I think you are right. For myself, I am looking into the sea steading idea.
However the news from Egypt is encouraging. I am still optimistic about NH as well.
Guys like Zhwazi surprise me. He reminds me of the traitor character in the first Matrix film. How can someone who knows the simple truths of liberty suddenly want collectivism?
His views are probably different to yours because he didn't *stop* thinking when he heard the "simple truths of liberty."
Thank you, thank you, thank you. You seem to understand
I think you are right. For myself, I am looking into the sea steading idea.
However the news from Egypt is encouraging. I am still optimistic about NH as well.
Guys like Zhwazi surprise me. He reminds me of the traitor character in the first Matrix film. How can someone who knows the simple truths of liberty suddenly want collectivism?
It's simple, I don't. I have repeatedly stated this. I am not a collectivist. I'm very much an individualist.
I don't reject the "simple truths of liberty". State your most basic and simple principles and I will probably agree with them. I reject where some people have taken them. The
basic and simple parts of anarchocapitalism I still agree with for the most part. It's some of the conclusions that anarchocapitalists draw and reinforce in each other that I disagree with. Some aspects of the nature of property and justly acquiring it I disagree with. The analysis of the root of all the problems in the world being the government I mostly agree with, but the government is a proxy for many other problems in society. The most general way to state the problem we face is "perpetual classes defined by drastic power disparity". Government is the biggest perpetual dominating class, but not the only one, and ignoring the others and going so far as what many anarchocapitalists do to defend the aggregated power of the rich and powerful as if they are better and smarter is something that I strongly disagree with.
Andy, property rights and the NAP are the basis of my simple truths of liberty. If someone isn't hurting someone else or me, what they are doing is none of my business.
If I were able to prove that some of what you believe is legitimately owned property could not be legitimately owned property, would you adjust your definition of property accordingly? If you did adjust it according to what I would explain as illegitimate, you would be adopting a position similar to the lefty "occupation, possession, and use" standard.

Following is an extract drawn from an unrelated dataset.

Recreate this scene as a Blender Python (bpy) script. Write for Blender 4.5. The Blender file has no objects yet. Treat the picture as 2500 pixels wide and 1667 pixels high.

NAP is not the entire picture. It tells you how to avoid committing injustice yourself, it does not tell you how to deal with injustice after it has happened, and it does not allow for anticipatory defense (obviously because of the huge can of worms that would be that ancap's framework isn't ready to open). What is needed is a process for justice, not a guideline for avoiding injustice. A process for finding justice would make the NAP redundant if properly designed (and not referring to the NAP in it's design).
I don't like to type that much, when someone comes on this board and admits he wants to control people or wants to be cotrolled I don't feel like getting all that deep.
I didn't say that though. I explicitly denied it in fact.
Bah, the Lenin example is NOT the same line of reason as Hitler=evolution bad. It's a real world example of revolutionary socialist ideals proving unrealistic and sustainable except by force.
We should be able to discuss the "Capitalism cannot be contained" idea without regard to the fact that Lenin believed it. Lenin also believed in statist means to his ends, I do not. If nothing else, this important difference calls for a re-evaluation of the idea in its context.
Again, for a wonderful, in depth study of property, read Friedman's Law's Order.
Do you have a link to a PDF or something?
Finally, by your logic, I should let others in to freely use my kitchen while I sleep. I mean, as long as they're quiet, it doesn't interfere with me.
There's a small element of "yes you should", but the reasons for not wanting them in your house while you're asleep are more issues of distrust of why somebody you don't know would be in your kitchen while you are asleep, and possibly be using my ideas to defend their being there if challenged. If by "others" you mean friends that you have invited over, then of course you should let them freely use your kitchen while you are not using it. Would you not let me use it if you knew me and had let me into your house for a while, as long as I was bringing my own ingredients to cook food? I promise I'll clean up after myself.
The same thing goes for the salon my wife got her hair cut at today. The stylist was an independent contractor who paid the salon owner for use of her facility.
The salon owner is getting rent. Discussion of rent would take more time, but the income of rent over the life of the building should be approximately the same as the cost of the labor to build the building in the first place, plus the costs for duration-of-use of utilities. If the salon owner is making money by owning a salon and renting it out, the salon owner is a landlord abusing their position in the market to extract an unjust tribute from the stylist.
Does the first person who builds an innovation suddenly have a moral debt to everyone who follows after? Must they open their facilities to anyone who asks?
The question is too general for an answer. Were you implying that the salon owner was doing something innovative by renting the salon out, or are you thinking of something else?